Biraz rakam paylaşayım: Emniyet Genel Müdürlüğü bir rapor yayınladı. Türkiye Uyuşturucu Raporu’na göre; ülkemizi kuşatan metamfetamin kullanımı son 2 yılda 5,5 kat arttı. Met olaylarındaki şüpheli sayısı ise bir yılda yüzde 61,5 arttı. Uyuşturucu kullanımı 10 yaşına kadar düştü.

Avrupa Uyuşturucu ve Uyuşturucu Bağımlılığını İzleme Merkezi’nin raporuna göre; İstanbul metamfetamin kullanımında Avrupa’daki 106 merkez arasında 10’uncu sırada.

İktidarda kalabilmek uğruna, kirli para uğruna kendi ülkesinin evlatlarını bile gözden çıkaran Saray Hükümetinin önünde tek bir hedef var: Milletimizi manipüle ederek, kentlerimizi tümüyle baronlara teslim etmek. Buna, milletimizle birlikte dur diyeceğiz!" dedi.

Alaattin Çakıcı cezaevindeyken yargılandığı "örgüt" davasından da beraat etmiş

Organize suç örgütü lideri olan ve MHP Genel Başkanı Devlet Bahçeli'nin yaptığı çağrının ardından Nisan 2020’de tahliye edilen Alaattin Çakıcı'nın Ankara’da "suç örgütü kurmak ve tehdit" suçlarından 36 kişi ile birlikte yargılandığı bir başka davadan beraat ettiği ortaya çıktı.

T24'ten Asuman Aranca'nın haberine göre mahkeme, beraat kararına "kurduğu örgüt ile eylemler arasındaki bağlantının tespit edilemediği, sanıkların da suç işlemek amacıyla bir araya geldiklerine dair delil olmadığı" gerekçesini gösterdi.

4 yıl sonra beraat

Savcı Murat Sazak tarafından açılan dava Ankara 12. Asliye Ceza Mahkemesinde görüldü.

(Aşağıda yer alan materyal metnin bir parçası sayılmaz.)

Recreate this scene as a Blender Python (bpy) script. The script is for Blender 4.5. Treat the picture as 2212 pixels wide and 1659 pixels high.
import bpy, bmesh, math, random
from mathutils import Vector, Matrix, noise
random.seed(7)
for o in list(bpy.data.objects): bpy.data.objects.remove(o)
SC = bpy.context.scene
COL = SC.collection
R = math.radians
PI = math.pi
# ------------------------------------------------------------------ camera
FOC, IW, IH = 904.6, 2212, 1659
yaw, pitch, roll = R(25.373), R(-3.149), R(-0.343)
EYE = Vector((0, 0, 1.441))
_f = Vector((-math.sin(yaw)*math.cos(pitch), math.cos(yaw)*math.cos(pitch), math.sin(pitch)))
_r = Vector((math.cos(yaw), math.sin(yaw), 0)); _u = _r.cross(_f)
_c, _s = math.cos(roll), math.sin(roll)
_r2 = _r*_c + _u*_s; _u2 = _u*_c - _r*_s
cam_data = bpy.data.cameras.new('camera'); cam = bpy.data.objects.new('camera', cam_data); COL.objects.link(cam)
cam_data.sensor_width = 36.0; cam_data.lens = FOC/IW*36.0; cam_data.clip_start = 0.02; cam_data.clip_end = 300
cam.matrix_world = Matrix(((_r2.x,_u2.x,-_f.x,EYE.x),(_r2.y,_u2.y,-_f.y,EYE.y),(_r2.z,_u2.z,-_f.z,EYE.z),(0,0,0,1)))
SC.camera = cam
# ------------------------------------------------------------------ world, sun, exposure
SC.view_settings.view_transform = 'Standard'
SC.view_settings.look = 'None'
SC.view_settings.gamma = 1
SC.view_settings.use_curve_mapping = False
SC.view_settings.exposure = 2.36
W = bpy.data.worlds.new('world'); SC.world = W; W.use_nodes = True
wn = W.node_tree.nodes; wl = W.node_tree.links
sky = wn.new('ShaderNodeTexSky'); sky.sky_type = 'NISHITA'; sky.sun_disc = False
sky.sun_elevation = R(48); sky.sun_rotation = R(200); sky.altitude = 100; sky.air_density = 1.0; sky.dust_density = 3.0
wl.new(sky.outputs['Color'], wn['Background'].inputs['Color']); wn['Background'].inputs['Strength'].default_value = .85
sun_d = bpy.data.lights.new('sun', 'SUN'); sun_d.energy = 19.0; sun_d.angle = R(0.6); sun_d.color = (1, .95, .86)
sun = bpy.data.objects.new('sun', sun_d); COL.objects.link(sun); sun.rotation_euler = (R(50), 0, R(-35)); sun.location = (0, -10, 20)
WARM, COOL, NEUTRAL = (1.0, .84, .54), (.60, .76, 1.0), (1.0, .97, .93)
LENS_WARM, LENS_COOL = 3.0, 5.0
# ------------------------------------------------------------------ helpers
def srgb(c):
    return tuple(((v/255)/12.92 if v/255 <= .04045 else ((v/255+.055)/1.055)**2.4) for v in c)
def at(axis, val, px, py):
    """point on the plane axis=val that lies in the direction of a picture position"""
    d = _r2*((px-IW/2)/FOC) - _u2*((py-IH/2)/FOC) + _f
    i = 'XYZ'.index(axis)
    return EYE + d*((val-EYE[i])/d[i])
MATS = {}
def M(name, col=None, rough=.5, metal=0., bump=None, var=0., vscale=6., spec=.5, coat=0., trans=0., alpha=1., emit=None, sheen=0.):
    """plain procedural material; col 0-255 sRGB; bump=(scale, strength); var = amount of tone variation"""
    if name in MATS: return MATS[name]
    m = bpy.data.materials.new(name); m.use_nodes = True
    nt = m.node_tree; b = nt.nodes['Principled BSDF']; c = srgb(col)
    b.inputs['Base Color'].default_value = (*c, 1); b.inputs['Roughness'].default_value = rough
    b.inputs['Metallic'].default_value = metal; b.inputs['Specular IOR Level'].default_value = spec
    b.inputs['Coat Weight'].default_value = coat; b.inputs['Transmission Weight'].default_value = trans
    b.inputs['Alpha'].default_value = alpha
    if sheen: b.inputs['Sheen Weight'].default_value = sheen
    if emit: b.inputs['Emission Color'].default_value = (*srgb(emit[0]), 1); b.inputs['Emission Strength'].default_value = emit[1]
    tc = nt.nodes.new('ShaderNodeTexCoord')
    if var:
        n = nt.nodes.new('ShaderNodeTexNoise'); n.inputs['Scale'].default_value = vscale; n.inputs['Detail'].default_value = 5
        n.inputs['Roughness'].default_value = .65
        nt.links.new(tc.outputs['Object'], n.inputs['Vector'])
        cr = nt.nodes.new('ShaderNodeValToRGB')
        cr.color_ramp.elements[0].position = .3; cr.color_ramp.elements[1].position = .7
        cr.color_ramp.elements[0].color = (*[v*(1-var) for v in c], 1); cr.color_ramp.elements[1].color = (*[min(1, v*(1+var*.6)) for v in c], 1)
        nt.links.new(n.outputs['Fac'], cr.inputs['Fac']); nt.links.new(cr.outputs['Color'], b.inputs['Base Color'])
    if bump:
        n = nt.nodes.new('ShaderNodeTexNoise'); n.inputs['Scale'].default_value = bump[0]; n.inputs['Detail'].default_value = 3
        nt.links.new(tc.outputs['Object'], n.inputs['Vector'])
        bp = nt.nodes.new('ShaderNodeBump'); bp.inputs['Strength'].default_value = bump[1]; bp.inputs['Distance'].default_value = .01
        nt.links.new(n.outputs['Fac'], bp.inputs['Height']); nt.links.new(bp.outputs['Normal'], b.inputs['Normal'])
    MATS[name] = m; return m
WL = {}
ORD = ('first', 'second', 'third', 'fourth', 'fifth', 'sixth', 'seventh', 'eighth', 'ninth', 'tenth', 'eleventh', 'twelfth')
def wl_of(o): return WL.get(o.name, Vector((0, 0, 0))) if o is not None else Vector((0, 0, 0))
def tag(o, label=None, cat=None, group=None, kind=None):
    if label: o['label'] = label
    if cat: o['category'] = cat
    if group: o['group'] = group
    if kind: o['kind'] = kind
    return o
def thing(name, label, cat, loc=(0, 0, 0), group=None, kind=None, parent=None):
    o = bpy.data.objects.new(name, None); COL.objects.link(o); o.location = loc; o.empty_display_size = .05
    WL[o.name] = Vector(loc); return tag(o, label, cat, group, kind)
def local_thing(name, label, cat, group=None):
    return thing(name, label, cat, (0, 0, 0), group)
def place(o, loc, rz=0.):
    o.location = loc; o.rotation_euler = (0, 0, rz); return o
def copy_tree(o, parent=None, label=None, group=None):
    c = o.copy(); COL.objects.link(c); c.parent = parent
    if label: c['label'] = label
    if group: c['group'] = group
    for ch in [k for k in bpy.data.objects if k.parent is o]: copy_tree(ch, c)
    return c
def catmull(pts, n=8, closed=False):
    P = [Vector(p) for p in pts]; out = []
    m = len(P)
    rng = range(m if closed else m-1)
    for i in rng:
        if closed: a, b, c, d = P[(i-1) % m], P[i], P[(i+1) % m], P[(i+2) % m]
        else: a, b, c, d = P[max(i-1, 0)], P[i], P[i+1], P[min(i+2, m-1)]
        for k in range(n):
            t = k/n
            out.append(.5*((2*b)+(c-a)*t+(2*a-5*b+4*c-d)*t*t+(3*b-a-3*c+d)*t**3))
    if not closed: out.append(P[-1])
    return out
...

Yargılama sürerken Çakıcı, Nisan 2020’de çıkarılan infaz düzenlemesi ile tahliye oldu. Yaklaşık 4 yıl süren dava Nisan 2023’te karara bağlandı. Mahkeme, Çakıcı ve 36 sanığı "örgüt" suçundan beraat ettirdi. Mahkemenin beraat kararının gerekçesinde, iddianamede suç tarihinin 15 Kasım 2018 olarak gösterildiği, öncesinde gerçekleştiği bahsedilen eylemler hakkında yargılamaların yapılarak sonuçlandığı ifade edilerek, "Suç tarihinde kurulduğu iddia olunan örgüt ile bahsi geçen önceki eylemler arasında bağlantı olup olmadığının tespitinin yapılamadığı" öne sürüldü. Gerekçeli kararda, 15 Kasım 2018’de kurulduğu iddia olunan örgütte, "sanıklar arasında emir ve komuta zincirinin, örgütten ayrılamama ve örgütün istediği şekilde hareket etme ve yaşama zorunluluğunun tespit edilemediği" iddia edilerek, "Sanıkların suç işlemek amacıyla bir araya geldiklerine dair delil olmadığı" ifade edildi.

"Cezaevi müdürüyle uzlaştılar"

Çakıcı’nın cezaevinde tehdit ettiği Sincan Cezaevi Müdürü Kahraman Topaloğlu’na yönelik tehdit suçunun uzlaşmaya tabi olduğu ve tarafların uzlaştığı belirtilen kararda, Çakıcı’nın örgüt kurma suçundan beraat etmesi nedeniyle diğer sanıklardan ele geçirilen silahlardan da sorumlu tutulamayacağı, bu nedenle 6136 sayılı yasaya muhalefet suçundan da beraatına hükmedildiği kaydedildi.